J’avoue que n’y croyais pas trop au départ. Je n’avais pas un gros budget et je me disais qu’il était sûrement très occupé. Et il était très occupé ! Une connaissance commune lui a envoyé le scénario, il a adoré, et il a demandé à me voir. On s’est rencontré à Paris, on a discuté et le courant est très bien passé. C’est un très grand compositeur, d’accord. Mais étant moi d’origine libanaise, et lui ayant grandi au Liban, j’étais persuadé qu’il allait apporter quelque chose de plus à la musique. Qu’il aurait une compréhension et des souvenirs différents de cette partie du monde que d’autres compositeurs. Pas seulement ajouter une touche orientale, mais qu’il serait en mesure d’aller plus loin.
Comment avez-vous travaillé ensemble ? Lui avez-vous donné des directives précises ?
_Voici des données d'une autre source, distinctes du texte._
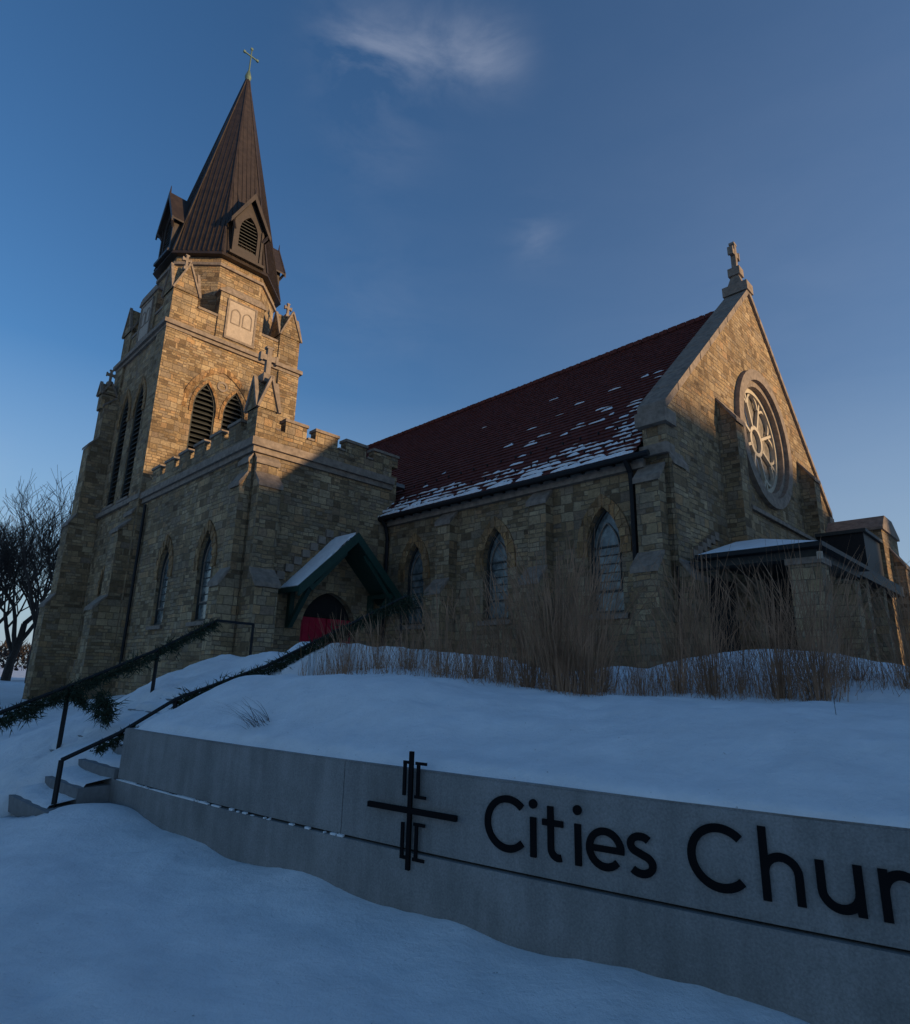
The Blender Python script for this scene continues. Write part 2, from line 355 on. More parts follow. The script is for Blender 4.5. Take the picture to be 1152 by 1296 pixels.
for side in (0,1):
    for k in range(rows):
        t0=k/rows; t1=(k+1)/rows
        X=(lambda x:x) if side==0 else (lambda x:14.6-x)
        seg=1 if side else 105
        for j in range(seg):
            jz=U(-.008,.008) if side==0 else 0
            a=rp(t0-(.0008*R()),.05+jz);b_=rp(t1,.012);c=rp(t0,0.0)
            sh=.125*(k%2)
            y0=.66+(27.2-.66)*j/seg+(sh if j else 0); y1=.66+(27.2-.66)*(j+1)/seg+(sh if j<seg-1 else 0)
            mb.poly([(X(a[0]),y0,a[1]),(X(a[0]),y1,a[1]),(X(b_[0]),y1,b_[1]),(X(b_[0]),y0,b_[1])],'tile')
            mb.poly([(X(a[0]),y0,a[1]),(X(a[0]),y1,a[1]),(X(c[0]),y1,c[1]),(X(c[0]),y0,c[1])],'tile')
y=.8
while y<27:
    mb.box(7.3-.13,7.3+.13,y,y+.34,13.2,13.36+U(0,.02),'tile')
    mb.box(7.3-.07,7.3+.07,y+.10,y+.2,13.36,13.42,'tile'); y+=.37
for k in (3,7):
    y=1.2
    while y<26:
        a=rp(k/rows,.06); mb.box(a[0]-.03,a[0]+.03,y,y+.03,a[1],a[1]+.08,'black'); y+=.62
mb.done('nave_roof',CH)
mb=MB()
for k in range(rows):
    y=.68
    while y<26.5:
        t=k/rows
        edge=math.exp(-max(0,y-.7)/2.3)
        cl=noise.noise(Vector((y*.45,k*.22,3.1)))+.5*noise.noise(Vector((y*1.4,k*.6,8.1)))
        pr=max(0, 1.25-k*.23) + edge*max(0,.95-.036*k)*(1.0 if cl>-.12 else .3) + (max(0,.60-.06*k) if cl>.05 else .02*(k<12))*math.exp(-y/12)
        ln=U(.10,.6)
        if R()<pr:
            if k<2: ln=U(.3,1.1)
            th=(U(.25,.9) if k else U(.7,1.3))/rows; hh=U(.012,.035)+(.03 if k<2 else 0)
            n=max(3,int(ln/.08)); top=[]
            for i in range(n+1):
                yy=y+ln*i/n; e=math.sin(math.pi*min(1,max(0,(i+.15)/(n+.3))))**.5
                tw=th*(.2+.8*e)*U(.5,1.2)
                lo=rp(t+.002-.1*th*R(),.056); hi=rp(t+tw,.056); m_=rp(t+tw*.4,.056+hh*e)
                top.append((lo,m_,hi,yy))
            for i in range(n):
                A=top[i];B=top[i+1]
                mb.poly([(A[0][0],A[3],A[0][1]),(B[0][0],B[3],B[0][1]),(B[1][0],B[3],B[1][1]),(A[1][0],A[3],A[1][1])],'snow')
                mb.poly([(A[1][0],A[3],A[1][1]),(B[1][0],B[3],B[1][1]),(B[2][0],B[3],B[2][1]),(A[2][0],A[3],A[2][1])],'snow')
        y+=ln*U(.6,1.3)
mb.done('roof_snow',CH)

AX=-5.47; AY=10.9; AY2=20.5
mb=MB(); mfx=mapper('-x',AX); mfy=mapper('-y',AY)
aw=[13.55,17.1]
mb.panel(mfx,[(AY,-2),(AY2,-2),(AY2,7.0),(AY,7.0)],[arch(c,1.05,1.5,3.45,1.05) for c in aw],.28,'stone')
for c in aw: glazed(mb,mfx,c,1.05,1.5,3.45,1.05,.18); surround(mb,mfx,c,1.05,1.5,3.45,1.05,.3)
DC=-2.25
mb.panel(mfy,[(AX,-2),(0.0,-2),(0.0,7.0),(AX,7.0)],[arch(DC,2.1,-1.2,1.35,1.2)],.3,'stone')
mb.poly([mfy(a,-.28,b) for a,b in arch(DC,2.14,-1.2,1.35,1.22)],'dark')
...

Je suis venu le voir à deux reprises à Paris et on a beaucoup discuté des pièces que devait jouer Karim à l’écran. Moi j’avais comme référence cette scène du film Les Evadés, où le personnage principal joué par Tim Robbins rentre dans le bureau de directeur de la prison. Il sort un 33 tours d’une boite et joue un opéra italien que toute la prison entend. À ce moment-là le personnage joué par Morgan Freeman explique en voix off : "Je ne sais pas de quoi parle cette cantatrice, mais durant un moment tout le monde s’est senti libre". Dans mon film, Karim dit qu’il y a toujours de belles choses dans la vie pour lesquelles il faut se battre. C’est ce que je voulais avec la musique de Gabriel. Je voulais qu’elle transporte, qu’elle nous emmène ailleurs. Et j’ai trouvé le résultat magnifique.
>> Le Dernier Piano de Jimmy Keyrouz. Avec Tarek Yaacoub, Rola Baksmati, Mounir Maasri. 1h50. En salles le 13 avril.